Enfin, j'aimerais aborder ce qui me paraît être l'une des barrières majeures d'accès à l'emploi des personnes handicapées. Elle est beaucoup plus insidieuse, mais elle se concrétise par des mots, des attitudes : il s'agit du regard porté sur le handicap.

Depuis la loi du 30 juin 1975, qui a crée la politique française d'insertion professionnelle des personnes handicapées, ce ne sont pas tant les mesures qui ont changé que la philosophie des textes. Ainsi, la loi de 2005 a opéré un revirement de paradigme ; alors que la question de l'emploi des personnes handicapées était auparavant appréhendée sous le seul prisme de l'incapacité de l'individu, il s'agit désormais de se concentrer sur son projet professionnel à partir d'une évaluation objective de ses capacités. En somme, il s'agit d'honorer, autant que faire se peut, son projet de vie.
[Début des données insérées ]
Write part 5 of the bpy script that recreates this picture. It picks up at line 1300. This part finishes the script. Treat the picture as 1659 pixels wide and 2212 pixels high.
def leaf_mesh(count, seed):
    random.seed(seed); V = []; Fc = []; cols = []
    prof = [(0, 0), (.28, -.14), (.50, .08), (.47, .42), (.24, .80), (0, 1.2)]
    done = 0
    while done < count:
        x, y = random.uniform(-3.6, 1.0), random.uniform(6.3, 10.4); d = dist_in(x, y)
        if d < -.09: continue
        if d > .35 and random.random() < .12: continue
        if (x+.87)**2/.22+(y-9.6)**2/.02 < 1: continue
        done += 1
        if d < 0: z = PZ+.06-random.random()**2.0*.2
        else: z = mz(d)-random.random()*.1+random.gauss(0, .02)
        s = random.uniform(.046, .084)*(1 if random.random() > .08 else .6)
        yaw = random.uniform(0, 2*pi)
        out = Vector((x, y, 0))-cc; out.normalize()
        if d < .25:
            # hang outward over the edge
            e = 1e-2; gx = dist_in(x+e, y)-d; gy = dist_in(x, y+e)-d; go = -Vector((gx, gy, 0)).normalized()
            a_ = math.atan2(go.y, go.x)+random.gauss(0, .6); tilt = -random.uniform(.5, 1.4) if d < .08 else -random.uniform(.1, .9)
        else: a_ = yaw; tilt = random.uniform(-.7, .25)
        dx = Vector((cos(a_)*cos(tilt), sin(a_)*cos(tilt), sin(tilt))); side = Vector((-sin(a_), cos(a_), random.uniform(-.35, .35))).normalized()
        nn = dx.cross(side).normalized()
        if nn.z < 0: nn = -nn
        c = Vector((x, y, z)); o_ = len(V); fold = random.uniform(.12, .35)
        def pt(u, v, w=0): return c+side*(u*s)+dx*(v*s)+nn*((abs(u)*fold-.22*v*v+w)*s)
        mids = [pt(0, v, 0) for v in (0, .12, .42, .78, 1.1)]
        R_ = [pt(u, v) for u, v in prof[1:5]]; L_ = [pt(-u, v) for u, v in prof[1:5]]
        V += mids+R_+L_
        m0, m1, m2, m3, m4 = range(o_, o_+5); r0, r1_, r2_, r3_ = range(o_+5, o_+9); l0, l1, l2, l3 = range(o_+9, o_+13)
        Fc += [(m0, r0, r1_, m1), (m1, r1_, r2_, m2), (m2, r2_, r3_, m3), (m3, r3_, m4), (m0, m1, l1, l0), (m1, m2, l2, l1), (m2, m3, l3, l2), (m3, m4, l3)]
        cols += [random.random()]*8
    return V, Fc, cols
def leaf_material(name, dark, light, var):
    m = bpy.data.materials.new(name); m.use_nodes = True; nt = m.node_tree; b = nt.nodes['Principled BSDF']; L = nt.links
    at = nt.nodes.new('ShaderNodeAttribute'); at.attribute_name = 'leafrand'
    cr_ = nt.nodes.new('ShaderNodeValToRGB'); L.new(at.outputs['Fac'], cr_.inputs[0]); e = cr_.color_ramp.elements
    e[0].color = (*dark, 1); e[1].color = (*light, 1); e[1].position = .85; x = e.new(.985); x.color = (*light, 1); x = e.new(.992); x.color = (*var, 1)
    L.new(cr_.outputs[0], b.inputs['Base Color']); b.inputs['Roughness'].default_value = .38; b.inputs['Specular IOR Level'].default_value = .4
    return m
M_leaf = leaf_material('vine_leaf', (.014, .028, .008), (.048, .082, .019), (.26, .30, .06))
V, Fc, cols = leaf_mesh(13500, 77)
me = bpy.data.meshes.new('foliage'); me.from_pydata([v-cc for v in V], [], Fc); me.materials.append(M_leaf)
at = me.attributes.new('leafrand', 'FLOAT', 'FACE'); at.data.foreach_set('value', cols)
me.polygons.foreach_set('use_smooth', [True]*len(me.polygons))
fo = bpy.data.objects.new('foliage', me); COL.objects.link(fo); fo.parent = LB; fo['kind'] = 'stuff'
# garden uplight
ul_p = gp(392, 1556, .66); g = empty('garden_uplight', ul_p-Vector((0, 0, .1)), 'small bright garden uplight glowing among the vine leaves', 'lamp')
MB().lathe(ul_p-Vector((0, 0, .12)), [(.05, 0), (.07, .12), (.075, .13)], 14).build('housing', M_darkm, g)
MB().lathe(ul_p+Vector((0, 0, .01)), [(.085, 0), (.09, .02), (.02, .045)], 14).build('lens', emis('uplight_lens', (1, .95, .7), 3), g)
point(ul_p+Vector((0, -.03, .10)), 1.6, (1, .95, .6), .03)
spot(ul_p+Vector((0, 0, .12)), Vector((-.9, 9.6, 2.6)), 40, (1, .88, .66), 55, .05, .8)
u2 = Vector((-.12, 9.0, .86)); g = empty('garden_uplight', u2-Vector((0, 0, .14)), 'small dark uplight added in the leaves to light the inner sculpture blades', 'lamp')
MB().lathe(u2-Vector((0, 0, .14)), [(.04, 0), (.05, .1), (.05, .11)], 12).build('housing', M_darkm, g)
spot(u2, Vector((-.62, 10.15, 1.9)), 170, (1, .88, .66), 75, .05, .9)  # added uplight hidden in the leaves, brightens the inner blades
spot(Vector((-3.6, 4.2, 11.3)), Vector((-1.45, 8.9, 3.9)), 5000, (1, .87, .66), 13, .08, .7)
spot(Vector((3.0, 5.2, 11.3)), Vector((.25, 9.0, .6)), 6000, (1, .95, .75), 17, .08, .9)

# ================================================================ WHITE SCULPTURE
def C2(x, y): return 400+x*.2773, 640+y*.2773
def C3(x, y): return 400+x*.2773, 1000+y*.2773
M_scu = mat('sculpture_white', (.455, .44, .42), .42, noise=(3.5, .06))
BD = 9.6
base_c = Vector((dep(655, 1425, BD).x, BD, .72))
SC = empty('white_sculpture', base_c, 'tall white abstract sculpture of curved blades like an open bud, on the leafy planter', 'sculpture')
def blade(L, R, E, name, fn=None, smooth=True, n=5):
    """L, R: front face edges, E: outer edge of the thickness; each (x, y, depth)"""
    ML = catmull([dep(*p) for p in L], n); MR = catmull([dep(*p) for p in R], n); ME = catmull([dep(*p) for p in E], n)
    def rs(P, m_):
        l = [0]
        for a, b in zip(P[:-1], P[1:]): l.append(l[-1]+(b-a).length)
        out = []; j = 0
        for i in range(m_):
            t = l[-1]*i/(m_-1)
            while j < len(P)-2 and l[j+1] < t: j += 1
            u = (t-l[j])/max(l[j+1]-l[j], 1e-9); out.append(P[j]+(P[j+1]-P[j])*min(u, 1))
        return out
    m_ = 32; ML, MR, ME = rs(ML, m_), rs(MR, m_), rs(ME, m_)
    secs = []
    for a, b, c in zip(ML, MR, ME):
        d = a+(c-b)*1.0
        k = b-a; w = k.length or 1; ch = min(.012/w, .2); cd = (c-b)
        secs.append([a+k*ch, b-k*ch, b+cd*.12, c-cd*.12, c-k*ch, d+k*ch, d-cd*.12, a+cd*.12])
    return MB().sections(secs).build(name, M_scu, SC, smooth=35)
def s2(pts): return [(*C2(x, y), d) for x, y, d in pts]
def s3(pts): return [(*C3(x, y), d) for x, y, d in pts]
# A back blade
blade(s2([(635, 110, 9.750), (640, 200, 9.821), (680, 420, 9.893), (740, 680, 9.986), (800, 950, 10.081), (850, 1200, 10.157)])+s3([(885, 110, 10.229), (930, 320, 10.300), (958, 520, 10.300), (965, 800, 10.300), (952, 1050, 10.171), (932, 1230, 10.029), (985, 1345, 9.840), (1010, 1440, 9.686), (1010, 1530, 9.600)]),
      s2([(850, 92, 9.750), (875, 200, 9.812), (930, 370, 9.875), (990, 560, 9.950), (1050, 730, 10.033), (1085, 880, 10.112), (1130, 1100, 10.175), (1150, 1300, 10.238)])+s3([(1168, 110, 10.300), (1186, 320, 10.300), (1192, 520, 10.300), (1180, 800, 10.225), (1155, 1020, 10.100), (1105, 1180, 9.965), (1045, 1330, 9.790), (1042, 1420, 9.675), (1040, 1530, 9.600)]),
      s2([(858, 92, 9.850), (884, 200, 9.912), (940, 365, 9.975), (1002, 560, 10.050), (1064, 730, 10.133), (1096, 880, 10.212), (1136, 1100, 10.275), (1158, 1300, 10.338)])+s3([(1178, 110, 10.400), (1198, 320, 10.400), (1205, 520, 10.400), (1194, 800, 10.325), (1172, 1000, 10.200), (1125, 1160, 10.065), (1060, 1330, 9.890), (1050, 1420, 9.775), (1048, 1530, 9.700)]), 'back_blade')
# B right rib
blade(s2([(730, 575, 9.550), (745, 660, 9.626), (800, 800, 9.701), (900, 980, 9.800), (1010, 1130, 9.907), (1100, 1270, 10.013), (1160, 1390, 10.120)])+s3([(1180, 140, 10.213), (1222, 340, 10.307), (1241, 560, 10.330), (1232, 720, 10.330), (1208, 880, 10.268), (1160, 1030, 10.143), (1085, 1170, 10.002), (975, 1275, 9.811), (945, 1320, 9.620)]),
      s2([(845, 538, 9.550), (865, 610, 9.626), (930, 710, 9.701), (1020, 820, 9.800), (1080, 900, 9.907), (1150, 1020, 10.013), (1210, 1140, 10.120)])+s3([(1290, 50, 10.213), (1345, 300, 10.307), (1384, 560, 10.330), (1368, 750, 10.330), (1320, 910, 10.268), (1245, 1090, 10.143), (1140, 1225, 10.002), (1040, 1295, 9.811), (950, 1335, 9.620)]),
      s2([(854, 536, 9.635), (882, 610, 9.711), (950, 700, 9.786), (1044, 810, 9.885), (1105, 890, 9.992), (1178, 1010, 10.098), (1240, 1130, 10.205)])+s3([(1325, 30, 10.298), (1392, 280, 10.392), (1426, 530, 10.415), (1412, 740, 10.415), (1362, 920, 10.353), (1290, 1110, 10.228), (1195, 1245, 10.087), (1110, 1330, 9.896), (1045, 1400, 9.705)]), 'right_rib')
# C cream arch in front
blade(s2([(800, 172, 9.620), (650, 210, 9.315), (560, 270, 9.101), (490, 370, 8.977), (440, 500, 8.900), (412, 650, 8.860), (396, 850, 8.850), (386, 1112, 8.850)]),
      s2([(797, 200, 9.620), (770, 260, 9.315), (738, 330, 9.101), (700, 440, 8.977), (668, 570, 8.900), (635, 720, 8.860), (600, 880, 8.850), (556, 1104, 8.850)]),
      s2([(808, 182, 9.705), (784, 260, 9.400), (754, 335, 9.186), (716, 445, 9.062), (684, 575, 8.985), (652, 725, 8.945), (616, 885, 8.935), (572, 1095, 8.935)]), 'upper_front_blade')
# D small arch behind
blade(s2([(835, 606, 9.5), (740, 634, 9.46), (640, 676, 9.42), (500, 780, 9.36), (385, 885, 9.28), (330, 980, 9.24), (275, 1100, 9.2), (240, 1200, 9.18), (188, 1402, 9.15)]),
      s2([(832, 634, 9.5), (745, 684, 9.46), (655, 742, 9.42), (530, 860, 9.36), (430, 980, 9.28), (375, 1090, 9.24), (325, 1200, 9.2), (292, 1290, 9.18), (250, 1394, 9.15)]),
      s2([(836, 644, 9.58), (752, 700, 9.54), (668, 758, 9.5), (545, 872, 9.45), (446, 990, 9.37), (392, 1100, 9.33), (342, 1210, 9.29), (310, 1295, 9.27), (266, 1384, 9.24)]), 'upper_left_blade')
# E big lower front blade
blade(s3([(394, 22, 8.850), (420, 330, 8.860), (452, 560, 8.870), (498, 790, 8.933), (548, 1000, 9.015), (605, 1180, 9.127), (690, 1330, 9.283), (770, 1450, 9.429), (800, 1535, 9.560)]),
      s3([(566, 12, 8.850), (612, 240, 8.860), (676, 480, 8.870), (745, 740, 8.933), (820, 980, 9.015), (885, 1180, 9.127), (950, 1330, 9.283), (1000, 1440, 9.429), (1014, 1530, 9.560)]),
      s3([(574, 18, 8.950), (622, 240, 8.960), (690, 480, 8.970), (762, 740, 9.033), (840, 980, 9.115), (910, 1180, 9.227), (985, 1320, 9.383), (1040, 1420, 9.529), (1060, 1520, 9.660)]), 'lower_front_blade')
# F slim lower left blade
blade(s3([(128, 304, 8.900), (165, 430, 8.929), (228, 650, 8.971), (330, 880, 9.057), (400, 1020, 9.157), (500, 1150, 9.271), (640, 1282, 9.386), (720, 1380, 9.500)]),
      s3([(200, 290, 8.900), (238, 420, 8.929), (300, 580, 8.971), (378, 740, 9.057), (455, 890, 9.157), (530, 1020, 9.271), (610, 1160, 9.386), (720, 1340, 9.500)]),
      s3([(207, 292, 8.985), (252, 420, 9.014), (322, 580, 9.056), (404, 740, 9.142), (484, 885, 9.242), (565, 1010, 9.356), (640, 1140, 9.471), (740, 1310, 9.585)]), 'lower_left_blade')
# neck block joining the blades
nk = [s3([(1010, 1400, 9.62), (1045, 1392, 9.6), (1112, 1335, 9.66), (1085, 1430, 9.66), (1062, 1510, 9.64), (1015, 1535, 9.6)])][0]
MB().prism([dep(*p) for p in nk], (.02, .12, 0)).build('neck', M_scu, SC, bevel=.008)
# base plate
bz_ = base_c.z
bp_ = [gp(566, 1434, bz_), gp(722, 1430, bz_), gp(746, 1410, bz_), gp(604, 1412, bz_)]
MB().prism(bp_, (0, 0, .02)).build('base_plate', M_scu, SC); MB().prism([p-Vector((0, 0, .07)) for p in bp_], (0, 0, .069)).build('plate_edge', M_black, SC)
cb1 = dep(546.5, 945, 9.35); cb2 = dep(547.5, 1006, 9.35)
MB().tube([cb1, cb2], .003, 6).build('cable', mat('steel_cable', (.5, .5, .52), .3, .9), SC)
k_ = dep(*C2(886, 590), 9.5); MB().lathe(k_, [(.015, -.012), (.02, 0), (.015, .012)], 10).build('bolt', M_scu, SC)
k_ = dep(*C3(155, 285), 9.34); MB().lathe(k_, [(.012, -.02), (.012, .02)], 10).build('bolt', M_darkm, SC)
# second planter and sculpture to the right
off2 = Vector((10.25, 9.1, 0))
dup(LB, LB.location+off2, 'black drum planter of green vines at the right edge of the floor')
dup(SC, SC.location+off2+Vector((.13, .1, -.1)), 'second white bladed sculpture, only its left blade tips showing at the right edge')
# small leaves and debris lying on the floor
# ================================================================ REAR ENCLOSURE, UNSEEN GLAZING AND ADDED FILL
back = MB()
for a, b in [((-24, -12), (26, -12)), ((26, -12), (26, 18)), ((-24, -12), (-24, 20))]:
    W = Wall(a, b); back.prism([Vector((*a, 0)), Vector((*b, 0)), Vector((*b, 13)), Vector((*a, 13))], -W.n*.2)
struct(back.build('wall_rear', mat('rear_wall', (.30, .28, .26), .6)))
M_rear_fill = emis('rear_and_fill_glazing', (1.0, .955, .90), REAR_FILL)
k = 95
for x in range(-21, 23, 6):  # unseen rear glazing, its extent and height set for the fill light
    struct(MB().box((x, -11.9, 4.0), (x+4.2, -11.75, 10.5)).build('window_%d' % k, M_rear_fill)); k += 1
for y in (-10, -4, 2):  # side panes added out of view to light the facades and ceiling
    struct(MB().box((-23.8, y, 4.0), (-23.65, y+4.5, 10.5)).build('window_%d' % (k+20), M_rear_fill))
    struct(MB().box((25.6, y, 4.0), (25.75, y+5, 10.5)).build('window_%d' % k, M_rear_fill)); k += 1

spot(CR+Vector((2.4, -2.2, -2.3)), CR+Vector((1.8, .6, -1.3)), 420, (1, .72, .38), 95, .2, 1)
En d'autres termes, nous ne partons plus du postulat, faussement généreux, selon lequel la société doit s'attacher à trouver une place à la personne handicapée, ses capacités étant jugées, par essence, résiduelles. Nous affirmons que la personne handicapée, telle qu'elle est, et indépendamment de son handicap, a pleinement sa place dans la société ; nous affirmons qu'au même titre que tout individu valide elle a des potentialités qui ne demandent qu'à être mises en valeur. Les pouvoirs publics doivent précisément avoir un rôle d'impulsion afin de favoriser les aménagements nécessaires à la mise en valeur de ces potentialités.